A lawmaker questions whereabouts of American corn shipped to Japan under emergency import program

TOKYO, April 15 – An opposition party lawmaker posed a question at a Diet committee session on April 14 about whereabouts of American corn which then-Prime Minister Shinzo Abe told then-U.S. President Donald Trump in August 2019 that Japan would import as an emergency measure.

“I have been wondering about what happened to corn that Japan imported as an emergency measure during the Trump administration,” asked Akiko Kamei, a member of the Constitutional Democratic Party of Japan, asked at a session of the Lower House’s Agriculture, Forestry and Fisheries Committee. “Where did it go?”

In response, Yasuhiro Hanashi, state minister of agriculture, forestry and fisheries, explained that a fall armyworm outbreak was confirmed in Japan in July 2019, leading to concerns that damages to crops could cause a shortage in feed supplies.

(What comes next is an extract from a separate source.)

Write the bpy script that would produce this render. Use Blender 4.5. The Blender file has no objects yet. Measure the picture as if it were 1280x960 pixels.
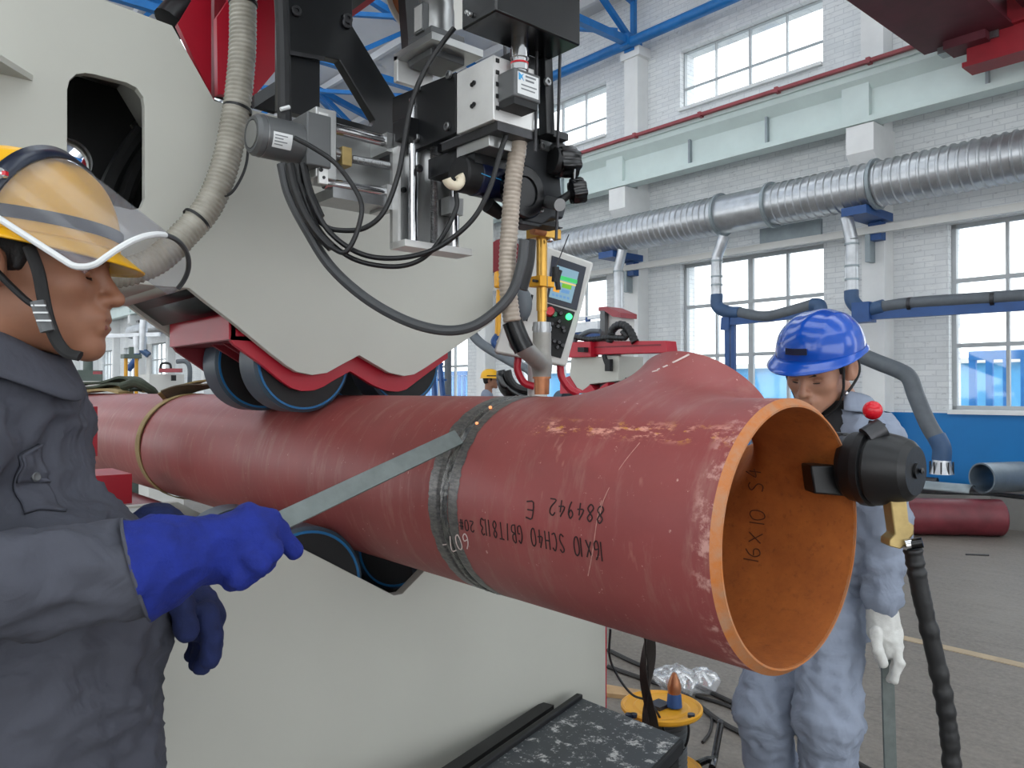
import bpy, bmesh, math, random
import numpy as np
from mathutils import Vector, Matrix, Euler, noise

random.seed(7)
SC = bpy.context.scene
COL = SC.collection
PI = math.pi

# ---------------------------------------------------------------- camera, sky, exposure
cam_d = bpy.data.cameras.new('camera')
cam_d.sensor_width = 36.0
cam_d.lens = 36.0 * 970.7 / 1280.0
cam_d.clip_start = 0.05
cam_d.clip_end = 400
cam = bpy.data.objects.new('camera', cam_d)
COL.objects.link(cam)
cam.location = (0.5896, -1.072, 1.4882)
_th, _pit = 0.717546, 0.0097342
_F = Vector((-math.cos(_th) * math.cos(_pit), math.sin(_th) * math.cos(_pit), math.sin(_pit)))
cam.rotation_euler = _F.to_track_quat('-Z', 'Y').to_euler()
SC.camera = cam

world = bpy.data.worlds.new('overcast_sky')
SC.world = world
world.use_nodes = True
_bg = world.node_tree.nodes['Background']
_bg.inputs[0].default_value = (0.93, 0.965, 1.0, 1)
_bg.inputs[1].default_value = 1.6
SC.view_settings.view_transform = 'Standard'
SC.view_settings.look = 'None'
SC.view_settings.exposure = 1.0
SC.view_settings.gamma = 1.0
SC.view_settings.use_curve_mapping = False

# ---------------------------------------------------------------- materials
def lin(r, g, b):
    f = lambda c: (c / 255 / 12.92) if c / 255 <= 0.04045 else ((c / 255 + 0.055) / 1.055) ** 2.4
    return (f(r), f(g), f(b), 1.0)

class NT:
    def __init__(s, name):
        s.m = bpy.data.materials.new(name); s.m.use_nodes = True
        s.t = s.m.node_tree; s.b = s.t.nodes['Principled BSDF']; s.out = s.t.nodes['Material Output']
        s.co = None
    def n(s, typ, **kw):
        nd = s.t.nodes.new(typ)
        for k, v in kw.items():
            setattr(nd, k, v)
        return nd
    def l(s, a, b): s.t.links.new(a, b)
    def coord(s):
        if s.co is None:
            g = s.n('ShaderNodeNewGeometry'); s.co = g.outputs['Position']
        return s.co
    def mapped(s, scale):
        mp = s.n('ShaderNodeMapping'); s.l(s.coord(), mp.inputs[0]); mp.inputs['Scale'].default_value = scale
        return mp.outputs[0]
    def noise(s, scale, detail=4, rough=.6, vec=None):
        nz = s.n('ShaderNodeTexNoise'); nz.inputs['Scale'].default_value = scale
        nz.inputs['Detail'].default_value = detail; nz.inputs['Roughness'].default_value = rough
        s.l(vec if vec is not None else s.coord(), nz.inputs['Vector']); return nz.outputs['Fac']
    def ramp(s, fac, p0, p1, c0=(0, 0, 0, 1), c1=(1, 1, 1, 1)):
        r = s.n('ShaderNodeValToRGB'); e = r.color_ramp.elements
        e[0].position, e[0].color, e[1].position, e[1].color = p0, c0, p1, c1
        s.l(fac, r.inputs[0]); return r.outputs[0]
    def mix(s, fac, a, b, mode='MIX'):
        mx = s.n('ShaderNodeMix', data_type='RGBA', blend_type=mode)
        for i, v in ((0, fac), (6, a), (7, b)):
            if hasattr(v, 'is_output'): s.l(v, mx.inputs[i])
            else: mx.inputs[i].default_value = v
        return mx.outputs[2]
    def bump(s, h, strength=.3, dist=.01, prev=None):
        b = s.n('ShaderNodeBump'); b.inputs['Strength'].default_value = strength; b.inputs['Distance'].default_value = dist
        s.l(h, b.inputs['Height'])
        if prev is not None: s.l(prev, b.inputs['Normal'])
        s.l(b.outputs[0], s.b.inputs['Normal']); return b.outputs[0]
    def col(s, v):
        if hasattr(v, 'is_output'): s.l(v, s.b.inputs['Base Color'])
        else: s.b.inputs['Base Color'].default_value = v
    def p(s, rough=.5, metal=0, **kw):
        s.b.inputs['Roughness'].default_value = rough; s.b.inputs['Metallic'].default_value = metal
        for k, v in kw.items(): s.b.inputs[k].default_value = v

MATS = {}
def paint(name, rgb, rough=.5, metal=0, var=.12, scale=6, bump=0, bscale=120, **kw):
    t = NT(name); c = lin(*rgb)
    if var:
        f = t.ramp(t.noise(scale, 5), .3, .7)
        d = tuple(x * (1 - var) for x in c[:3]) + (1,); u = tuple(min(1, x * (1 + var)) for x in c[:3]) + (1,)
        t.col(t.mix(f, d, u))
    else: t.col(c)
    t.p(rough, metal, **kw)
    if bump: t.bump(t.noise(bscale, 3), bump, .004)
    MATS[name] = t.m
    return t

paint('machine_grey', (184, 184, 175), .42, var=.03, scale=2.5, bump=.03, bscale=60)
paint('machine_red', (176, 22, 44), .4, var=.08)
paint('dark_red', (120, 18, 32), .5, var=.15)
paint('black_paint', (13, 15, 18), .36, var=.25, scale=20)
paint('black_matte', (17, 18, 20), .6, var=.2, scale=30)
paint('black_rubber', (25, 26, 28), .48, var=.15, scale=25, bump=.1)
paint('black_gloss', (10, 11, 14), .22, var=.1)
paint('tyre_blue_grey', (52, 66, 78), .45, var=.12, scale=12)
paint('bright_blue', (18, 98, 150), .45, var=.1)
paint('aluminium', (186, 187, 186), .33, .85, var=.05, scale=18)
paint('aluminium_plate', (222, 222, 220), .4, .45, var=.07, scale=14)
paint('motor_grey', (96, 98, 99), .42, .25, var=.08)
paint('cast_grey', (50, 52, 55), .5, .35, var=.15, scale=25)
paint('steel', (150, 151, 152), .3, .9, var=.1, scale=30)
paint('chrome', (215, 215, 217), .12, 1, var=0)
paint('dark_steel', (70, 70, 72), .4, .8, var=.2, scale=30)
paint('brass', (196, 152, 74), .32, .85, var=.12, scale=30)
paint('brass_dull', (170, 148, 98), .42, .6, var=.15, scale=40)
paint('brass_yellow', (222, 160, 30), .35, .25, var=.06)
paint('copper', (176, 118, 84), .4, .7, var=.15, scale=40)
paint('nozzle_grey', (150, 148, 142), .5, .3, var=.08, scale=30)
paint('cream_plastic', (226, 215, 190), .4, var=.05)
paint('blue_black', (26, 34, 52), .32, var=.2)
paint('motor_blue', (12, 22, 52), .32, var=.15)
paint('white_label', (222, 224, 224), .5, var=.02)
paint('print_grey', (120, 124, 128), .6, var=0)
paint('print_blue', (60, 160, 215), .5, var=0)
paint('white_paint', (214, 214, 210), .5, var=.04)
paint('cabinet_white', (208, 208, 204), .42, var=.03)
paint('truss_blue', (26, 112, 182), .45, var=.12)
paint('steel_blue', (34, 76, 134), .45, var=.12)
paint('elbow_blue', (56, 84, 120), .5, var=.12)
paint('hose_grey', (92, 98, 104), .55, var=.1, scale=12)
paint('mint_beam', (206, 220, 217), .5, var=.05, scale=3)
paint('rail_red', (152, 66, 72), .5, var=.15)
paint('crane_red', (150, 26, 40), .45, var=.15, scale=3)
paint('crane_dark', (88, 30, 42), .6, var=.2, scale=4)
paint('roof_sheet', (214, 214, 214), .6, var=.06, scale=1.5)
paint('galvanised', (190, 193, 196), .34, .8, var=.16, scale=7)
paint('galvanised_bare', (150, 160, 164), .5, .4, var=.12, scale=6)
paint('steel_plate', (150, 148, 144), .5, .4, var=.15, scale=2)
paint('grey_steel_pipe', (118, 128, 136), .42, .5, var=.12, scale=9)
paint('maroon_pipe', (108, 42, 50), .45, var=.3, scale=5)
paint('webbing_khaki', (148, 128, 84), .85, var=.2, scale=18, bump=.3, bscale=400)
paint('webbing_brown', (92, 80, 66), .85, var=.25, scale=14, bump=.3, bscale=400)
paint('webbing_green', (60, 68, 54), .85, var=.25, scale=14, bump=.3, bscale=400)
paint('strap_brown', (42, 35, 32), .75, var=.2, scale=20, bump=.2)
paint('scraper_steel', (112, 120, 118), .5, .35, var=.16, scale=28, bump=.1)
paint('clamp_black', (17, 18, 20), .42, var=.2, scale=30, bump=.06)
paint('red_plastic', (205, 22, 40), .25, var=0)
paint('green_plastic', (30, 120, 80), .3, var=0)
paint('yellow_plastic', (222, 160, 34), .4, var=.08)
paint('helmet_yellow', (240, 180, 16), .3, var=.04)
paint('helmet_blue', (12, 78, 180), .18, var=.02, **{'Coat Weight': .3})
paint('skin', (150, 104, 80), .5, var=.07, scale=30, **{'Subsurface Weight': .08})
paint('skin_light', (176, 128, 104), .5, var=.06, scale=30, **{'Subsurface Weight': .08})
paint('lips', (128, 74, 64), .45, var=.06, scale=60)
paint('lips_light', (150, 92, 82), .45, var=.06, scale=60)
paint('hair_black', (20, 18, 18), .6, var=.3, scale=80, bump=.4, bscale=300)
paint('eye_white', (200, 195, 190), .25, var=0)
paint('eye_dark', (28, 20, 17), .2, var=0)
paint('strap_black', (18, 18, 19), .7, var=.2, scale=60)
_c1 = paint('cloth_dark_grey', (72, 74, 84), .85, var=.08, scale=9, bump=.15, bscale=700)
_c2 = paint('cloth_grey', (136, 145, 162), .85, var=.07, scale=9, bump=.12, bscale=700)
for _c in (_c1, _c2):
    _w = _c.n('ShaderNodeTexNoise'); _w.inputs['Scale'].default_value = 7; _w.inputs['Detail'].default_value = 3; _w.inputs['Distortion'].default_value = 1.6; _c.l(_c.coord(), _w.inputs['Vector'])
    _c.bump(_w.outputs['Fac'], .4, .03, _c.b.inputs['Normal'].links[0].from_socket)
paint('shirt_black', (24, 24, 27), .85, var=.1)
paint('glove_blue', (16, 36, 124), .9, var=.2, scale=22, bump=.35, bscale=260)
paint('glove_navy', (22, 34, 78), .9, var=.3, scale=16, bump=.3, bscale=260)
paint('glove_white', (206, 206, 202), .9, var=.08, scale=26, bump=.3, bscale=320)
paint('boot_black', (28, 26, 26), .5, var=.2)
paint('marker_black', (38, 22, 24), .7, var=0)
paint('marker_faint', (92, 50, 26), .8, var=0)
paint('scratch_pink', (186, 136, 126), .8, var=.2, scale=150)
paint('chalk_white', (214, 196, 190), .9, var=.15, scale=200)
paint('yellow_line', (172, 154, 128), .8, var=.2, scale=5)
paint('plank_wood', (176, 144, 104), .8, var=.2, scale=8)
paint('cable_black', (16, 17, 19), .42, var=.1)
paint('cable_grey', (66, 68, 70), .5, var=.1)
paint('floor_cable', (40, 38, 37), .6, var=.15)
paint('aluminium_frame', (176, 180, 182), .5, .2, var=.05)
paint('outside_blue', (40, 120, 190), .5, var=.1)
paint('outside_sheet', (90, 165, 215), .5, var=.1, scale=1)
paint('outside_ground', (150, 150, 146), .9, var=.1, scale=1)
paint('green_machine', (86, 98, 92), .5, var=.1)
paint('spool_white', (215, 213, 206), .5, var=.04)

def m_floor():
    t = NT('concrete_floor')
    a = t.noise(.55, 6, .65); b = t.noise(9, 6, .7, t.mapped((.35, 1.4, 1))); c = t.noise(40, 4, .7)
    base = t.mix(t.ramp(a, .3, .72), lin(98, 91, 84), lin(126, 119, 110))
    base = t.mix(t.ramp(b, .42, .75), base, lin(88, 81, 75))
    base = t.mix(t.ramp(c, .35, .8), base, lin(132, 125, 117)); t.col(base)
    t.p(.55); t.bump(c, .08, .004); MATS['concrete_floor'] = t.m
m_floor()

def m_brick():
    t = NT('white_brick')
    sep = t.n('ShaderNodeSeparateXYZ'); t.l(t.coord(), sep.inputs[0])
    cb = t.n('ShaderNodeCombineXYZ'); t.l(sep.outputs[0], cb.inputs[0]); t.l(sep.outputs[2], cb.inputs[1])
    br = t.n('ShaderNodeTexBrick'); t.l(cb.outputs[0], br.inputs['Vector'])
    br.inputs['Scale'].default_value = 1; br.inputs['Brick Width'].default_value = .25; br.inputs['Row Height'].default_value = .07
    br.inputs['Mortar Size'].default_value = .007; br.inputs['Mortar Smooth'].default_value = .4
    br.inputs['Color1'].default_value = lin(236, 238, 238); br.inputs['Color2'].default_value = lin(226, 229, 230)
    br.inputs['Mortar'].default_value = lin(212, 215, 217)
    n1 = t.noise(1.1, 6, .65, t.mapped((1, 1, .55))); n2 = t.noise(16, 5, .75, t.mapped((.5, 1, 1.6)))
    c = t.mix(t.ramp(n1, .5, .8), br.outputs['Color'], lin(202, 205, 206))
    c = t.mix(t.ramp(n2, .57, .74), c, lin(160, 161, 163)); t.col(c)
    t.p(.75); t.bump(br.outputs['Fac'], -.5, .012); MATS['white_brick'] = t.m
m_brick()
paint('white_plaster', (232, 233, 232), .7, var=.06, scale=2.2)
paint('dado_blue', (6, 116, 184), .45, var=.06, scale=2)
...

Then the government decided to purchase corn from the United States under the Agriculture and Livestock Industries Corporation’s emergency feed grain reserve program, Hanashi said.

Regarding whereabouts of the imported corn, Hanashi initially said, “It was stored in Japan and used.” But immediately afterwards, he corrected himself and said, “It was stored in Japan.” He did not clarify whether the corn was used after it was imported.

An official of the agriculture ministry’s feed division told The Japan Agricultural News, “We don’t ask for reports to be made on the program, but we believe it has been used accordingly.”

Initially, the volume of imports was planned at a maximum of 2.75 million tons, but the actual amount came to 68,000 tons since crop damage did not spread as much as feared, according to the ministry.